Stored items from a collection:
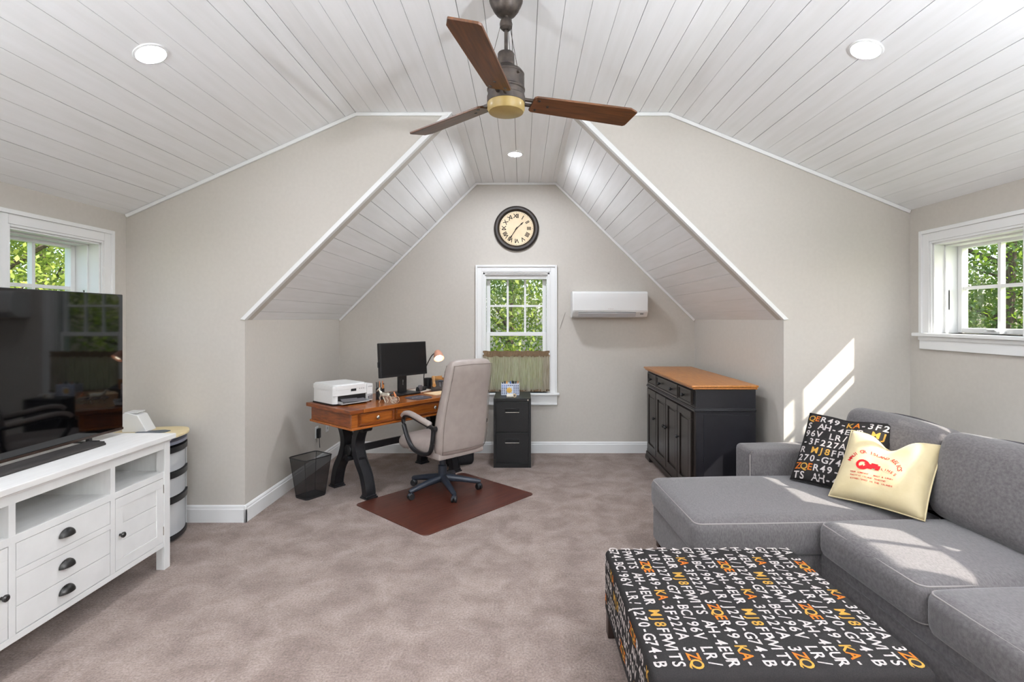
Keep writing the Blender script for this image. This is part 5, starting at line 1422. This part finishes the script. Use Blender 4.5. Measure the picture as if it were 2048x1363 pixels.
# ------------------------------------------------------------------ outside: ground and trees
struct(bx('ground_outside', -60, 60, -50, 60, -3.6, -3.3, ground_m), 'green lawn outside the house')
def tree(x, y, base, height, rad, n, mat, label, low=0.15):
    t = thing('leafy_tree', label, 'tree', (x, y, base), random.uniform(0, 6), 'trees outside the windows')
    b = MB(); pts = [(0, 0, 0), (0.1, 0.05, height * 0.3), (-0.05, 0.1, height * 0.6), (0, 0, height * 0.92)]
    b.tube(smoothpath(pts, 3), [0.20 - 0.017 * i for i in range(10)], 8)
    for k in range(9):
        a = random.uniform(0, 2 * PI); z = height * random.uniform(0.3, 0.8); L = rad * random.uniform(0.5, 0.9)
        b.tube([(0, 0, z), (L * 0.5 * math.cos(a), L * 0.5 * math.sin(a), z + L * 0.25), (L * math.cos(a), L * math.sin(a), z + L * 0.4)], [0.06, 0.04, 0.015], 5)
    b.build('trunk', bark_m, t, smooth=True)
    # clustered leaf quads
    nc = 260
    u = rng.normal(size=(nc, 3)); u /= np.linalg.norm(u, axis=1, keepdims=True)
    rr = rng.random(nc) ** 0.42
    cen = u * rr[:, None] * np.array([rad, rad, height * 0.5 * (1 - low)]) + np.array([0, 0, height * (0.5 + low / 2)])
    idx = rng.integers(0, nc, n)
    p = cen[idx] + rng.normal(size=(n, 3)) * 0.27
    d1 = rng.normal(size=(n, 3)); d1 /= np.linalg.norm(d1, axis=1, keepdims=True)
    d2 = np.cross(d1, rng.normal(size=(n, 3))); d2 /= np.linalg.norm(d2, axis=1, keepdims=True)
    s_ = (0.020 + 0.032 * rng.random(n))[:, None]
    v = np.stack([p - d1 * s_ * 1.3, p + d2 * s_ * 0.7, p + d1 * s_ * 1.3, p - d2 * s_ * 0.7], axis=1).reshape(-1, 3)
    me = bpy.data.meshes.new('foliage')
    me.vertices.add(4 * n); me.vertices.foreach_set('co', v.ravel())
    me.loops.add(4 * n); me.loops.foreach_set('vertex_index', np.arange(4 * n, dtype=np.int32))
    me.polygons.add(n); me.polygons.foreach_set('loop_start', np.arange(0, 4 * n, 4, dtype=np.int32))
    me.update(calc_edges=True)
    mobj('foliage', me, mat, t)
NT = 24000
TREES = [(-2.6, 12.0, 9.0, 2.3, 0, 'green leafy tree outside the left half of the dormer window'), (1.6, 11.6, 9.5, 2.4, 2, 'yellow green tree outside the right half of the dormer window'),
         (-0.4, 14.8, 11, 2.6, 1, 'darker tree standing behind the others outside the dormer window'), (4.6, 14.2, 11, 2.7, 0, 'green tree far right beyond the dormer window'),
         (-5.8, 14.0, 11, 2.7, 1, 'green tree far left beyond the dormer window'),
         (-9.4, 9.2, 10.5, 2.5, 2, 'yellow green tree outside the left side window'), (-11.6, 12.6, 11, 2.8, 0, 'green tree behind the one outside the left side window'), (-7.0, 11.6, 9.5, 2.2, 1, 'dark tree between the left window and the dormer'),
         (9.2, 9.9, 10.5, 2.5, 1, 'dark green tree outside the right side window'), (12.2, 12.0, 11, 2.8, 0, 'green tree behind the one outside the right side window'), (7.6, 11.8, 10, 2.2, 0, 'green tree between the right window and the dormer'),
         (12.5, 9.0, 10.5, 2.5, 2, 'yellow green tree right of the one outside the right window')]
for (x, y, h_, rad, mi, lab) in TREES:
    tree(x, y, -3.3, h_, rad, NT, leaf_ms[mi], lab, 0.10)
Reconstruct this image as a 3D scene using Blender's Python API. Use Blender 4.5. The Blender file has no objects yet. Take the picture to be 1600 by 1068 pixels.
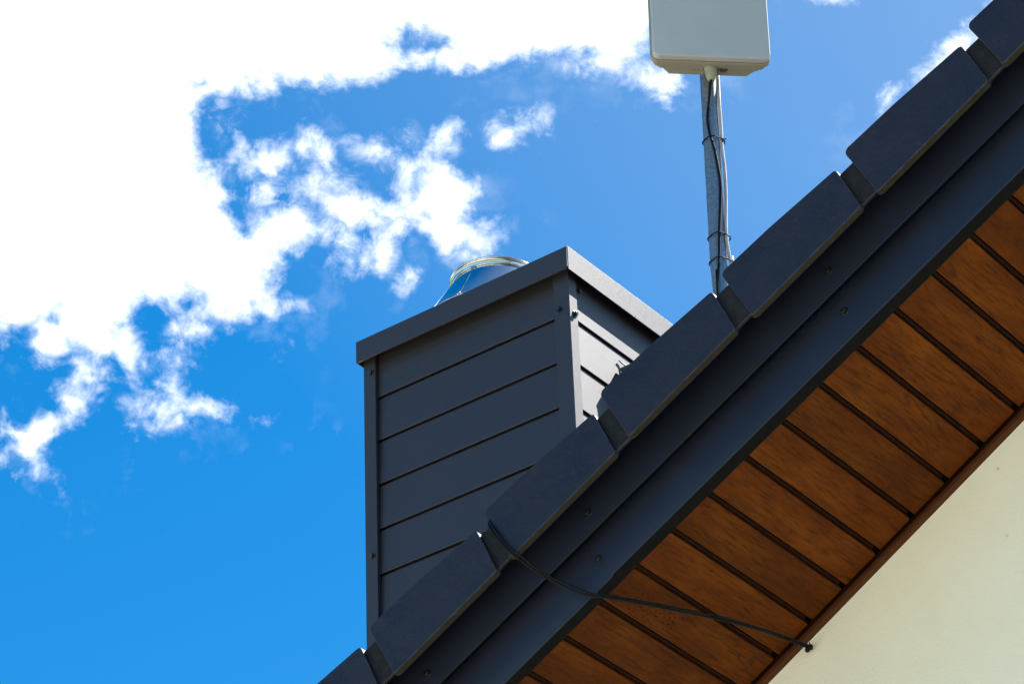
import bpy, bmesh, math, random
from mathutils import Vector, Matrix
random.seed(7)
D = bpy.data
scene = bpy.context.scene
COL = scene.collection

# ------------------------------------------------------------------ camera
CAM_R = Vector((0.79665315, 0.60349668, -0.03369739))
CAM_U = Vector((0.35385895, -0.42046636, 0.83545909))
CAM_F = Vector((-0.49002817, 0.67749523, 0.54851855))
cam_data = D.cameras.new('camera')
cam_data.sensor_width = 36.0
cam_data.lens = 5085.0 / 1600.0 * 36.0
cam_data.clip_start = 0.1
cam_data.clip_end = 6000.0
cam = D.objects.new('camera', cam_data)
COL.objects.link(cam)
M = Matrix.Identity(4)
for i in range(3):
    M[i][0] = CAM_R[i]; M[i][1] = CAM_U[i]; M[i][2] = -CAM_F[i]
cam.matrix_world = M
scene.camera = cam

# ------------------------------------------------------------------ sun and sky
SUN_DIR = Vector((0.33, 0.67, 1.0)).normalized()          # towards the sun
SUN_EL = math.asin(SUN_DIR.z)
SUN_ROT = math.atan2(SUN_DIR.x, SUN_DIR.y)
sd = D.lights.new('sun', 'SUN'); sd.energy = 5.0; sd.angle = math.radians(0.5); sd.color = (1.0, 0.96, 0.9)
sun = D.objects.new('sun', sd); COL.objects.link(sun)
sun.rotation_euler = SUN_DIR.to_track_quat('Z', 'Y').to_euler()
sun.location = (20, 40, 60)

scene.view_settings.view_transform = 'Standard'
scene.view_settings.look = 'None'
scene.view_settings.exposure = 1.45
scene.view_settings.gamma = 1.0


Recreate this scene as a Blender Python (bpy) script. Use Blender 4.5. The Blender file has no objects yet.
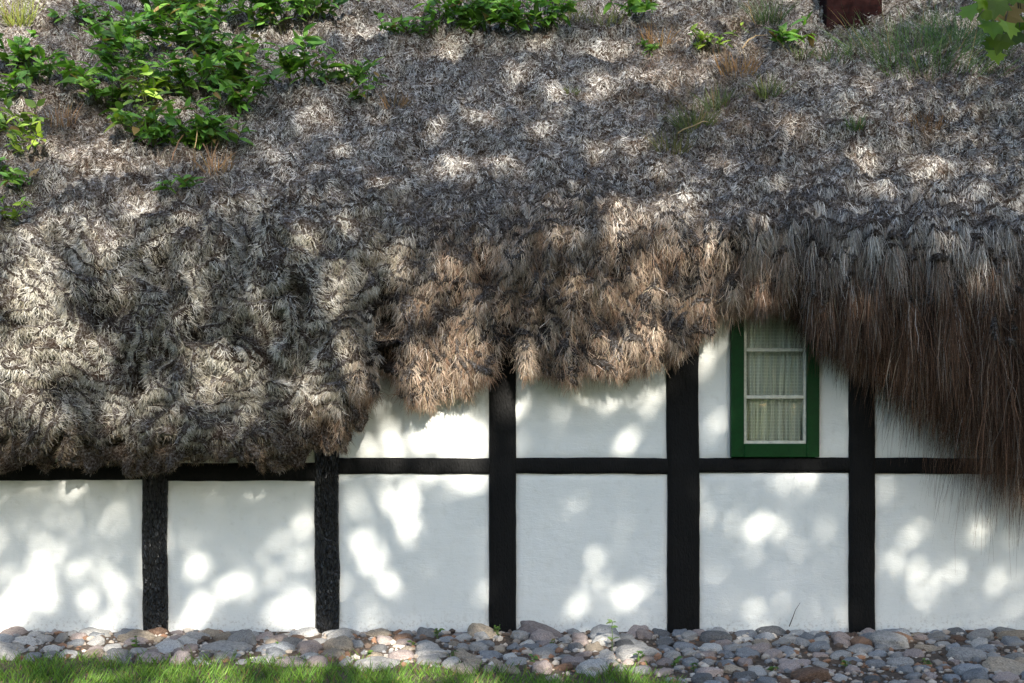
import bpy, math, random
import numpy as np
from mathutils import Vector

random.seed(7)
RNG = np.random.default_rng(11)
sc = bpy.context.scene
COL = sc.collection
R = math.radians

# ------------------------------------------------------------------ camera set-up numbers
CAM_Y, CAM_Z, FPX = -9.0, 1.6, 1280.0
HOR = 400.0                      # picture row of the horizon
K = 9.0 / FPX                    # metres per pixel on the wall


def wx(px): return (px - 512.0) * K
def wz(py): return CAM_Z + (HOR - py) * K


def project(P):
    d = P[..., 1] - CAM_Y
    return 512 + FPX * P[..., 0] / d, HOR - FPX * (P[..., 2] - CAM_Z) / d, d


SUN_EL, SUN_AZ = 27.0, 167.0
SUN = np.array([math.sin(R(SUN_AZ)) * math.cos(R(SUN_EL)), math.cos(R(SUN_AZ)) * math.cos(R(SUN_EL)), math.sin(R(SUN_EL))])

# ------------------------------------------------------------------ numpy noise
_perm = np.random.default_rng(3).permutation(4096)


def _h(i, j, seed):
    return _perm[(_perm[(i + seed * 131) & 4095] + j) & 4095]


def noise2(x, y, seed=0):
    x = np.asarray(x, float); y = np.asarray(y, float)
    i = np.floor(x).astype(int); j = np.floor(y).astype(int)
    fx, fy = x - i, y - j
    u = fx * fx * fx * (fx * (fx * 6 - 15) + 10); v = fy * fy * fy * (fy * (fy * 6 - 15) + 10)

    def g(a, b, dx, dy):
        ang = _h(a, b, seed) * (2 * math.pi / 4096)
        return np.cos(ang) * dx + np.sin(ang) * dy
    n00 = g(i, j, fx, fy); n10 = g(i + 1, j, fx - 1, fy)
    n01 = g(i, j + 1, fx, fy - 1); n11 = g(i + 1, j + 1, fx - 1, fy - 1)
    return ((n00 * (1 - u) + n10 * u) * (1 - v) + (n01 * (1 - u) + n11 * u) * v) * 1.5


def fbm(x, y, o=4, seed=0):
    s = 0; a = 1.0; f = 1.0; t = 0
    for k in range(o):
        s = s + a * noise2(x * f, y * f, seed + k * 7); t += a; a *= .5; f *= 2.03
    return s / t


def ss(a, b, x):
    t = np.clip((x - a) / (b - a), 0, 1)
    return t * t * (3 - 2 * t)


def norm(v):
    return v / np.maximum(np.linalg.norm(v, axis=-1, keepdims=True), 1e-9)


# ------------------------------------------------------------------ object helpers
def link(o, parent=None):
    COL.objects.link(o)
    if parent: o.parent = parent
    return o


def np_mesh(name, V, F, mat, parent=None, cols=None, smooth=False, data=False):
    V = np.asarray(V, np.float32).reshape(-1, 3); F = np.asarray(F, np.int32)
    me = bpy.data.meshes.new(name)
    k = F.shape[1]
    me.vertices.add(len(V)); me.vertices.foreach_set('co', V.ravel())
    me.loops.add(F.size); me.loops.foreach_set('vertex_index', F.ravel())
    me.polygons.add(len(F)); me.polygons.foreach_set('loop_start', np.arange(0, F.size, k, dtype=np.int32))
    me.polygons.foreach_set('use_smooth', np.full(len(F), smooth, dtype=bool))
    me.update(calc_edges=True)
    if cols is not None:
        c = np.ones((len(V), 4), np.float32); c[:, :3] = cols
        me.attributes.new('tint', 'FLOAT_COLOR', 'POINT').data.foreach_set('color', c.ravel())
    if mat: me.materials.append(mat)
    if data: return me
    return link(bpy.data.objects.new(name, me), parent)


class MB:
    def __init__(s): s.v = []; s.f = []; s.c = []; s.n = 0
    def add(s, V, F, c=None):
        V = np.asarray(V, float).reshape(-1, 3); s.v.append(V); s.f.append(np.asarray(F, int) + s.n); s.n += len(V)
        if c is not None: s.c.append(np.broadcast_to(np.asarray(c, float), (len(V), 3)))
    def box(s, x0, x1, y0, y1, z0, z1):
        V = [(x, y, z) for z in (z0, z1) for y in (y0, y1) for x in (x0, x1)]
        s.add(V, [(0, 2, 3, 1), (4, 5, 7, 6), (0, 1, 5, 4), (2, 6, 7, 3), (0, 4, 6, 2), (1, 3, 7, 5)])
    def build(s, name, mat, parent=None, smooth=False):
        return np_mesh(name, np.concatenate(s.v), np.concatenate(s.f), mat, parent, np.concatenate(s.c) if s.c else None, smooth)


def empty(name, loc, label, cat, group=None, kind=None):
    o = bpy.data.objects.new(name, None); o.location = loc; link(o)
    return tag(o, label, cat, group, kind)


def tag(o, label=None, cat=None, group=None, kind=None):
    if label: o['label'] = label
    if cat: o['category'] = cat
    if group: o['group'] = group
    if kind: o['kind'] = kind
    return o


def tube(mb, pts, rad, n=8, c=None):
    pts = np.asarray(pts, float); rad = np.broadcast_to(np.asarray(rad, float), (len(pts),))
    T = norm(np.gradient(pts, axis=0)); ref = np.array([.31, .52, .79])
    A = norm(np.cross(T, ref)); B = np.cross(T, A)
    th = np.arange(n) * 2 * math.pi / n
    V = pts[:, None] + rad[:, None, None] * (A[:, None] * np.cos(th)[None, :, None] + B[:, None] * np.sin(th)[None, :, None])
    F = [(i * n + k, i * n + (k + 1) % n, (i + 1) * n + (k + 1) % n, (i + 1) * n + k) for i in range(len(pts) - 1) for k in range(n)]
    mb.add(V, F, c)


# ------------------------------------------------------------------ materials
def mat_new(name):
    m = bpy.data.materials.new(name); m.use_nodes = True
    nt = m.node_tree; b = nt.nodes['Principled BSDF']
    return m, nt, b


def nd(nt, typ, **kw):
    n = nt.nodes.new(typ)
    for k, v in kw.items():
        if k in n.inputs: n.inputs[k].default_value = v
        else: setattr(n, k, v)
    return n


def ramp(nt, fac, stops):
    r = nt.nodes.new('ShaderNodeValToRGB')
    e = r.color_ramp.elements
    while len(e) < len(stops): e.new(.5)
    for el, (p, c) in zip(e, stops):
        el.position = p; el.color = (*c, 1)
    nt.links.new(fac, r.inputs[0])
    return r.outputs[0]


def bump(nt, b, h, strength, dist):
    bp = nd(nt, 'ShaderNodeBump', Strength=strength, Distance=dist)
    nt.links.new(h, bp.inputs['Height']); nt.links.new(bp.outputs[0], b.inputs['Normal'])
    return bp


def objcoord(nt):
    return nt.nodes.new('ShaderNodeTexCoord').outputs['Object']


def noise_node(nt, vec, scale, detail=6, rough=.55, dist=0):
    n = nd(nt, 'ShaderNodeTexNoise', Scale=scale, Detail=detail, Roughness=rough, Distortion=dist)
    nt.links.new(vec, n.inputs['Vector'])
    return n.outputs[0]


def tint_mat(name, rough=.8, transl=0.0, spec=.3, sheen=0):
    m, nt, b = mat_new(name)
    a = nd(nt, 'ShaderNodeAttribute', attribute_name='tint')
    nt.links.new(a.outputs['Color'], b.inputs['Base Color'])
    b.inputs['Roughness'].default_value = rough
    b.inputs['Specular IOR Level'].default_value = spec
    if transl:
        t = nt.nodes.new('ShaderNodeBsdfTranslucent')
        mx = nd(nt, 'ShaderNodeMixRGB', blend_type='MULTIPLY'); mx.inputs[0].default_value = 1
        mx.inputs[2].default_value = (1.6, 1.7, .6, 1) if transl > .23 else (1, .92, .8, 1)
        nt.links.new(a.outputs['Color'], mx.inputs[1]); nt.links.new(mx.outputs[0], t.inputs[0])
        ms = nt.nodes.new('ShaderNodeMixShader'); ms.inputs[0].default_value = transl
        nt.links.new(b.outputs[0], ms.inputs[1]); nt.links.new(t.outputs[0], ms.inputs[2])
        nt.links.new(ms.outputs[0], nt.nodes['Material Output'].inputs['Surface'])
    return m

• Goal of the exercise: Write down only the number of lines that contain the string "script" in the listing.

• Result of this task: 2